With its latest updates, Incorta ostensibly has improved its method of obtaining operational data from source systems and making it ready for business analysis. The newly released data apps offer prebuilt business schemas and dashboards for Oracle EBS, Oracle ERP and EPM Clouds, NetSuite, SAP and others.
Delta sharing and flattening data
The delta sharing upgrade is a native integration that enables Incorta customers to share operational data across a variety of data platforms and solutions. The updates are now live and available to all customers, Halliday said.

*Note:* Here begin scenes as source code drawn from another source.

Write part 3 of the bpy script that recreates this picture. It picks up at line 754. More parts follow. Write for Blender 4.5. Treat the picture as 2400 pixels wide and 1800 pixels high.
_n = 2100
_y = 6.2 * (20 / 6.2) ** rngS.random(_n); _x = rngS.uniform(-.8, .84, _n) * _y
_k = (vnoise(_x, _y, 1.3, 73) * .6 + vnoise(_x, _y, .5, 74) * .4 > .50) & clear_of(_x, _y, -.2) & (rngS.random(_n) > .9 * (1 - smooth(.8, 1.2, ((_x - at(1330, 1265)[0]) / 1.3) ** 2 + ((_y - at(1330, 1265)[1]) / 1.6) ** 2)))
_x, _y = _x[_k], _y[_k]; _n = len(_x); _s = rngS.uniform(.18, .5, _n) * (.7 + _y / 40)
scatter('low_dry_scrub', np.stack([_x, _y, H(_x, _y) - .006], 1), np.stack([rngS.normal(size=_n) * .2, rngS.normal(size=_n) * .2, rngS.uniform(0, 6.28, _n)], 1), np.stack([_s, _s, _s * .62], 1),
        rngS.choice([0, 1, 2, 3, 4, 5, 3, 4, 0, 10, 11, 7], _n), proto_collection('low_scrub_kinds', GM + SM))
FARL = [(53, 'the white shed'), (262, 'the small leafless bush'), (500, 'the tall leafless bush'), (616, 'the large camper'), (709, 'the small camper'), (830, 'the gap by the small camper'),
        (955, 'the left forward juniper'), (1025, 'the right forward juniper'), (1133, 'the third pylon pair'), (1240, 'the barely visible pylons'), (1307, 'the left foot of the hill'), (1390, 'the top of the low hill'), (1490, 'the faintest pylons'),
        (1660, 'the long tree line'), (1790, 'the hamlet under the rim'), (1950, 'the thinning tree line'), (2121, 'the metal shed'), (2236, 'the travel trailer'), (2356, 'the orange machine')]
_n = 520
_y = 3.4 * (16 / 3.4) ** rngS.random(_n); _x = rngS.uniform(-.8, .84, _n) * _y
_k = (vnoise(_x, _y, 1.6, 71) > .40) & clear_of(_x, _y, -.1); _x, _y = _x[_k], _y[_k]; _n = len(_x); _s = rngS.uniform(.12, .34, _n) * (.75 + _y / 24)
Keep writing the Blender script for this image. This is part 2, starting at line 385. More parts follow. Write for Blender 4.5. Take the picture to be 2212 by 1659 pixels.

“There are a lot of challenges when you’re taking the relational dataset that resides behind an ERP (enterprise resource planning) and you’re trying to get it to kind of work for analytics because you have to transform it all to be workable,” Halliday said. “There’s data ‘flattening’ and you have to go through transformation processing in order to get the data into some kind of shape that’s usable for analytics. And that was a big bottleneck – the big pain point for many companies. So we focused on fixing that.”
Data flattening is the act of reconfiguring semi-structured data, such as name-value pairs in JSON, into separate columns where the name becomes the column name that holds the values in the rows. Data unflattening is the opposite; adding nested structure to relational data.
“The cloud is bringing an entirely new level of openness and interoperability to data analytics, and that is creating so much innovation across the entire ecosystem,” Osama Elkady, Incorta cofounder and CTO, said in a media advisory. “Delta sharing is a huge enabler of this trend.”
Apps and analytics
Data apps make it fast and easy to get operational data from source systems and prepare it for business analysis, Halliday said. The analytical blueprints eliminate the need for complex star schemas and make it easy to start analyzing operational data in a few steps with prebuilt, flexible data pipelines, effectively demystifying the traditional steps associated with turning raw operational data into business-ready data, he said.
“Every company today struggles with operational analytics. Almost nobody talks about it, but even the most advanced companies of our time — the tech titans and pioneers of ‘data-as-a-service’ — are stuck with this monkey on their back,” Halliday said. “Incorta solves this problem, and our data apps are a springboard to even faster time to insight — eliminating so much of the work needed to access, organize and present data from popular business systems such as Oracle EBS, ERP Cloud, NetSuite, SAP, JD Edwards, Salesforce and a rapidly growing number of others.”
Gartner Research groups Incorta with market competitors such as Tableau, Microsoft, Oracle, Qlik, Domo and Alteryx.
The company is backed by GV (formerly Google Ventures), Kleiner Perkins, M12 (formerly Microsoft Ventures), Telstra Ventures and Sorenson Capital, while its customers include Broadcom, Vitamix, Equinix and Credit Suisse.